La semana en que despedimos a Cifuentes e Iniesta

Luís Pousa Rodríguez
Luís Pousa CON LETRA DEL NUEVE

OPINIÓN

29 abr 2018 . Actualizado a las 05:00 h.

Ya dijimos aquí que nadie se larga como John Wayne en las películas de John Ford. Con qué clase se va, siempre después del deber cumplido, en El hombre que mató a Liberty Valance y, sobre todo, en Centauros del desierto. Saber pirarse a tiempo y con estilo es un don concedido a unos pocos elegidos. Lo hemos vuelto a comprobar esta semana, que ha sido una semana de despedidas: una, bochornosa, humillante y -como dice mi santa madre- tarde, mal y a rastras; y otra, honesta, dignísima y ejemplar.

El miércoles dijo adiós Cristina Cifuentes, achicharrada finalmente por un cutre vídeo de las cámaras de vigilancia del Eroski de Vallecas.
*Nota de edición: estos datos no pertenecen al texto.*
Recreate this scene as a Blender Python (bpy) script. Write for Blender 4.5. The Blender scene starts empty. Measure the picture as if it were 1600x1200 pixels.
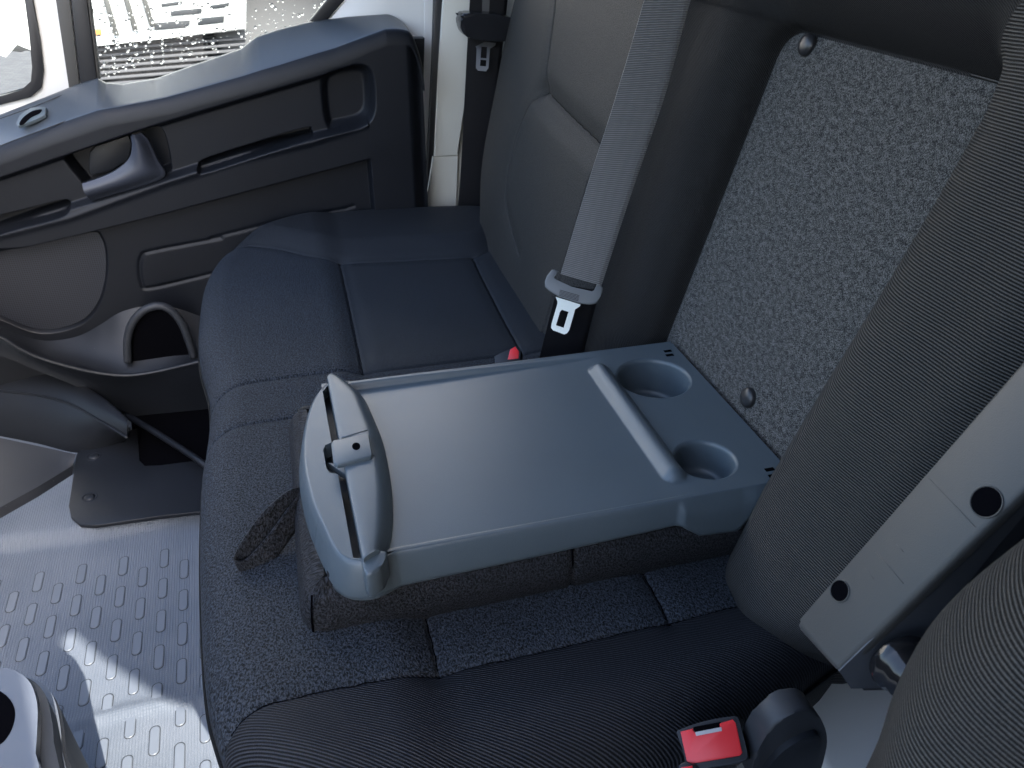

Y el viernes se despidió Andrés Iniesta. Iniesta, el único que ha conseguido que algunos dudemos si somos más de Andrés o de Leo. Y hacernos dudar en la comparación con Messi, el mejor jugador de todos los tiempos -incluso de los tiempos venideros-, solo lo puede lograr este tipo bajito, sin tatuajes, aros en la nariz ni mechitas.

Me duele no estar hoy en Riazor para aplaudir el último partido de Iniesta contra mi Dépor. También me dolerá el encuentro porque esta noche bajará a Segunda el equipo de mi calle y me sabrá muy amarga la Liga del Barça -mi segundo equipo desde la infancia, desde aquel Cruyff melenudo y rebelde que apareció una tarde en el Teresa Herrera-.

Con esta Liga y la reciente Copa del Rey, don Andrés se irá a China con 35 títulos bajo el brazo: 32 con el Barcelona de su vida -incluidas nueve Ligas y cuatro Champions- y otros tres con la selección: dos Eurocopas y el Mundial que nos regaló. Su Mundial. Tal vez Messi lo iguale pronto (hoy sumará los mismos 32 trofeos con el Barça, ya tiene un oro olímpico con Argentina y todavía un par de mundiales por delante). Pero de momento nadie sobre la faz de la Tierra posee este palmarés. Solo este chico que va por ahí como si no fuese nadie, que vino al mundo a hacernos felices y, sobre todo, a hacer felices a los suyos.

Me cuentan que ha padecido fuertes depresiones. Quienes saben lo que es eso conocen que solo se llega a ese túnel -a veces no es que no se vea la luz al final del túnel: es que ni siquiera se ve el túnel- desde una extraña combinación de hipersensibilidad, inteligencia, bondad y perfeccionismo. El cóctel perfecto que podría definir a Andrés Iniesta.

Ha sido una semana de despedidas. Cifuentes se va después de estar en política desde los 26 años, desollada viva por los suyos y exudando rencor.

Iniesta, junto a Xavi y nuestro Luis Suárez -el Balón de Oro de Monte Alto-, el mejor jugador español de la historia, se va como solo sabe John Wayne. Casi en silencio, sin querer molestar demasiado, dando su penúltima lección de honor con sus palabras:

-Soy lo que soy gracias a todos.

El mundo seguirá y habrá muchas Cifuentes con másteres de todo a cien y tarros de Olay en el bolso. Pero no veremos a otro Iniesta sobre el césped. Por eso cada noche doy gracias a Dios -o, como escribió Borges, al divino laberinto de los efectos y las causas- por haber nacido a tiempo de ver a mi Deportivo ganar seis títulos (algo que mi padre, maldita sea, ya no pudo ver) y por contemplar sobre el campo juntos al dios Messi y a Iniesta, el extraterrestre humilde.